Latifundiária em Mato Grosso do Sul, onde definham os guaranis-kaiowá, sempre votou com ruralistas contra indígenas. Cogitá-la para o MMA revela um descaso com o ambiente e os povos originários incompatível com as juras de adesão a tais causas.
Além disso, nada indica que tenha se alterado a matriz de pensamento no PT, marcada pelo bolor desenvolvimentista, como sugere a nomeação de Aloizio Mercadante para o BNDES. Essa mentalidade Brasil Grande se embriagou com o elixir fóssil do pré-sal e avalizou os crimes de Belo Monte, Santo Antônio e Jirau na Amazônia.
No MCTI (Ministério da Ciência, Tecnologia e Inovações), a escolha também denota desimportância devotada à rubrica. Lula poderia ter escolhido uma Margareth Dalcolmo, um Ricardo Galvão, mas se contentou com Luciana Santos (PCdoB).
O partido da vice-governadora de Pernambuco sempre andou perto da doutrina militar de cobiça internacional sobre a Amazônia. Tomara que ela enterre a paranoia anti-imperialista e encare a região pelos prismas da sociobiodiversidade, da crise climática e da bioeconomia.
Por fim, política de drogas e questão racial. Assuntos muito imbricados, dado que a fracassada guerra às primeiras segue enchendo as prisões de jovens pretos e serve às polícias fora de controle como pretexto para a violência contra eles.
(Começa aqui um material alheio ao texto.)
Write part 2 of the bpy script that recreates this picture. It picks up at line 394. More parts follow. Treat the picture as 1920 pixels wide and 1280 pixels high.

Os sinais de fumaça emitidos pelo presidente eleito causam confusão. De uma parte, a escolha do advogado Silvio Almeida, presidente do Instituto Luiz Gama, para a pasta de Direitos Humanos aponta valorização do tema racial.
Por outra, a escorregada do futuro ministro da Justiça, Flávio Dino, ao indicar para a Secretaria Nacional de Políticas Penais um coronel da PM, e mais, com participação no massacre do Carandiru (mesmo que lateral), permite entrever o temor da esquerda de ser rotulada como frouxa em segurança pública.
Não dá para esquecer que a então presidente Dilma tirou Pedro Abramovay da Secretaria Nacional de Políticas sobre Drogas, em 2011, porque o jovem advogado defendera deixar de punir pequenos traficantes com prisão.
Abramovay, veja só, integrou a equipe de transição. Mas o tropeço de Dino dá indicação mais forte de que o governo de Lula titubeará diante do nó górdio que ata violência racial com drogas, encarceramento em massa e letalidade policial.